There's been people for years in the Southwest and even places like Wyoming, and Montana, and parts of Colorado that have raised cattle to eat sage brush. Its a dry farming adapted trick. With cattle you can get away with it because they have a special kind of stomach system. You can't do this all at once and turn cattle into sage brush after they'd been eating hay cold turkey. But people have done it by transitioning them a bit at a time until they have adapted to it. (I haven't done this cattle sagebrush trick personally; so there might be more to it than this, but when growing up it wasn't unusual to see this kind of thing.)

I've been wondering if...

No, I am not going to ask if ducks can eat sagebrush.

Wait, that might be interesting to think about too...JK.

Anyway, I'm wondering if cows are adaptable then maybe other ducks are too.

Can you train ducks to only eat grass? Is there a maximum amount of there diet as a ceiling for grass percentage wise? Or would you go full 100% off grass and bugs? I get that winters would be a challenge. And I'm not sure if they'd be more prone to run away if raised this way?

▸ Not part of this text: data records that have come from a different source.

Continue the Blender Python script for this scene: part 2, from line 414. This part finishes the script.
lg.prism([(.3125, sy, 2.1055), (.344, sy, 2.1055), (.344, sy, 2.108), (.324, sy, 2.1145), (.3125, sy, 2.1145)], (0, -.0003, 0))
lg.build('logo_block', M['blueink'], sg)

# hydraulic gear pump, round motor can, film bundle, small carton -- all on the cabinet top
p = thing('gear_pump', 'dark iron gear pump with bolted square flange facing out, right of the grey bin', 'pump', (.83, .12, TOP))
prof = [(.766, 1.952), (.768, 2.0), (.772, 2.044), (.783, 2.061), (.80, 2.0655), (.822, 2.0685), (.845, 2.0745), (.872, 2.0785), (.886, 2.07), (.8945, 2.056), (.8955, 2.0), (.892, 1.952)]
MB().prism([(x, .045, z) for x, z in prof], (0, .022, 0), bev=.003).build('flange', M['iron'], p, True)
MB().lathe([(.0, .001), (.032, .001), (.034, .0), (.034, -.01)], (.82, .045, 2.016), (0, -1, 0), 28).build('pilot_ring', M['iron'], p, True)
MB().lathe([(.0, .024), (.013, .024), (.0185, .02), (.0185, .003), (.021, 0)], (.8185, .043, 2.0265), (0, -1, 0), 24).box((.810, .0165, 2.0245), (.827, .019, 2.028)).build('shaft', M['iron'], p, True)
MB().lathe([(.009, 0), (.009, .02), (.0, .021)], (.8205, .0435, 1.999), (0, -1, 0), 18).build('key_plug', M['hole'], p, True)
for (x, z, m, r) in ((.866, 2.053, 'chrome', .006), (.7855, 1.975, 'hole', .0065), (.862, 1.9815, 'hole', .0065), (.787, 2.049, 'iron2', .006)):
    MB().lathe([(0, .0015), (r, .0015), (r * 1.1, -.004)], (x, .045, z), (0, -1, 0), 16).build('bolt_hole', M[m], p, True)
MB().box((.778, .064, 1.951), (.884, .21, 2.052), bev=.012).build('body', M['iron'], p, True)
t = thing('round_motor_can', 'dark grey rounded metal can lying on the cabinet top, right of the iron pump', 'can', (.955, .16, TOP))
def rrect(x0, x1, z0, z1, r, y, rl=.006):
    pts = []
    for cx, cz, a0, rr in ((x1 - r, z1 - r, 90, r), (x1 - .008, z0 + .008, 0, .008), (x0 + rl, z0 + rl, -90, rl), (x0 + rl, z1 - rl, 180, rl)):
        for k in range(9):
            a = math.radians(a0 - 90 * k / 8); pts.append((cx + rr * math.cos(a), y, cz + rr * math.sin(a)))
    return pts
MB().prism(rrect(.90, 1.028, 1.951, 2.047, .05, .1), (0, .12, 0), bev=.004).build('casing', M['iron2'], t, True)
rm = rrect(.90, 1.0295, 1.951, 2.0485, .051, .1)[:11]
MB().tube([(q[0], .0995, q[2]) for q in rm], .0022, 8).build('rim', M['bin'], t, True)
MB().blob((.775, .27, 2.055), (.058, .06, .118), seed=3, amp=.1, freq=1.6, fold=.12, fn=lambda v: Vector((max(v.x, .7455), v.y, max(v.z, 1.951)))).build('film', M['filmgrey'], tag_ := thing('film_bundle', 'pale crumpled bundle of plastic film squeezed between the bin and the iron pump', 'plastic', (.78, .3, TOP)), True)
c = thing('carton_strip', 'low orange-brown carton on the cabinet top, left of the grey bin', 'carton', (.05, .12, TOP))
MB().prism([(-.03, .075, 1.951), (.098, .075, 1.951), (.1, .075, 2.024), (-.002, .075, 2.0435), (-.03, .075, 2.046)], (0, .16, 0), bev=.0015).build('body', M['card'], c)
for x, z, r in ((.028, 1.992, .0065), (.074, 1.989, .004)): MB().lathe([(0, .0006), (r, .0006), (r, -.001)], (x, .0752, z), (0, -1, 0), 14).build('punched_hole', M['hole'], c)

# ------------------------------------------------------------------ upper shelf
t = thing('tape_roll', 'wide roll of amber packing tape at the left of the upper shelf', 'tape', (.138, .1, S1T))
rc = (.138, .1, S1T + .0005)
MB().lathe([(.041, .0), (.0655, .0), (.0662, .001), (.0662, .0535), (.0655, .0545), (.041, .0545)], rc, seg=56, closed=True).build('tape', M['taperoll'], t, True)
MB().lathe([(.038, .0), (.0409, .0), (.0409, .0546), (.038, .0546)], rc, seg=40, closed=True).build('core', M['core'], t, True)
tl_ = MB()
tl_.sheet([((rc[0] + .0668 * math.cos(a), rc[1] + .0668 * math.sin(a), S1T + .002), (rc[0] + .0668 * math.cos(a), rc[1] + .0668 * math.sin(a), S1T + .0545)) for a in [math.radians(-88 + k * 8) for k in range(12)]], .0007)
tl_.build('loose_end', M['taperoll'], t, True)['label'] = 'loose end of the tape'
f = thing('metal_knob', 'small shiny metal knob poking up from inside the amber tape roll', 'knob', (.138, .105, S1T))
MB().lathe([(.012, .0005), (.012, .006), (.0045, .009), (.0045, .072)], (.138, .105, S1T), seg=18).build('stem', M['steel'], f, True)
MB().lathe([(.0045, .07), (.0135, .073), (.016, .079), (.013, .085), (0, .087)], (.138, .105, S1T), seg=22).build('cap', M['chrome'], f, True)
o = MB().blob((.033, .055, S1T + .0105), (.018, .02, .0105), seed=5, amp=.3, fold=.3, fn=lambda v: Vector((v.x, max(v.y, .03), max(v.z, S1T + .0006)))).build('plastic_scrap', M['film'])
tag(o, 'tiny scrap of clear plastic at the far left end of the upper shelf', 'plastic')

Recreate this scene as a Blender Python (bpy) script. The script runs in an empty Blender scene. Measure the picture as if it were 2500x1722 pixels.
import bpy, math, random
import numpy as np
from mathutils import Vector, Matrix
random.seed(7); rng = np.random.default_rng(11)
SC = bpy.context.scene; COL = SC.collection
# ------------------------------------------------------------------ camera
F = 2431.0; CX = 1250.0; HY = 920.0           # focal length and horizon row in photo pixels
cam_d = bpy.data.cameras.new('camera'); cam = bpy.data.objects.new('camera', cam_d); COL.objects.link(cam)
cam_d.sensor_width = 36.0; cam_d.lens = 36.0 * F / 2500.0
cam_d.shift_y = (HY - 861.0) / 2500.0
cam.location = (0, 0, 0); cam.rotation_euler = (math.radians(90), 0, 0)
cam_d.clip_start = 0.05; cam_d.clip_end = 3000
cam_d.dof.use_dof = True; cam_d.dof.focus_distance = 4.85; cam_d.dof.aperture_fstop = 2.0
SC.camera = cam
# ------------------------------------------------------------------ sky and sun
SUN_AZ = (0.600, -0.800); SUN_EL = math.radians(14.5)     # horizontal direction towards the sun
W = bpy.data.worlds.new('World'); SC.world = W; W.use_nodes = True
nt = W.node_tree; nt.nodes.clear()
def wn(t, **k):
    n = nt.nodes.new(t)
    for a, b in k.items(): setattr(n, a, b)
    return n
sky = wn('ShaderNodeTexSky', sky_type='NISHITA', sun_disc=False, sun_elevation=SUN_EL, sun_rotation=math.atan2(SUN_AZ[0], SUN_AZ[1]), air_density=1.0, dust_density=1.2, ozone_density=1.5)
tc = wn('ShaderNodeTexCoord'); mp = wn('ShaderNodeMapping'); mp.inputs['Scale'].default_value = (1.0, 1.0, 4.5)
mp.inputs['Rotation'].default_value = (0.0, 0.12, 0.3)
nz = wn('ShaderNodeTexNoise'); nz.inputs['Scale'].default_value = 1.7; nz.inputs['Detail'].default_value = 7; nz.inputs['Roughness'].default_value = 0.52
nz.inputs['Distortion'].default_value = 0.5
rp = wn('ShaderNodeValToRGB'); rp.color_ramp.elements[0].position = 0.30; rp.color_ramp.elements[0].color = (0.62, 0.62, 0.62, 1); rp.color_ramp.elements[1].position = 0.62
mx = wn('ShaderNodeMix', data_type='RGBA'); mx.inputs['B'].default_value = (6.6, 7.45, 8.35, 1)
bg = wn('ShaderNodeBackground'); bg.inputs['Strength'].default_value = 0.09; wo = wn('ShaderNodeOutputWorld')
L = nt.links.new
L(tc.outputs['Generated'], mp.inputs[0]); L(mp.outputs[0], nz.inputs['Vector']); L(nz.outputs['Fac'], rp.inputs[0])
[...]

I'm not intending to fully do this, and don't want any trouble with activists etc. I'm OK with the idea of treats for them even. But I'm interested in economics for this.
 
My birds free range all day, but I also leave their feeder full. In the spring, summer, and fall they eat very little of the feed, but they do eat it. Winter is when they really go through it though, not much else to choose from.
I would suggest to anyone free ranging to still supplement their diet with a balanced feed of some sort.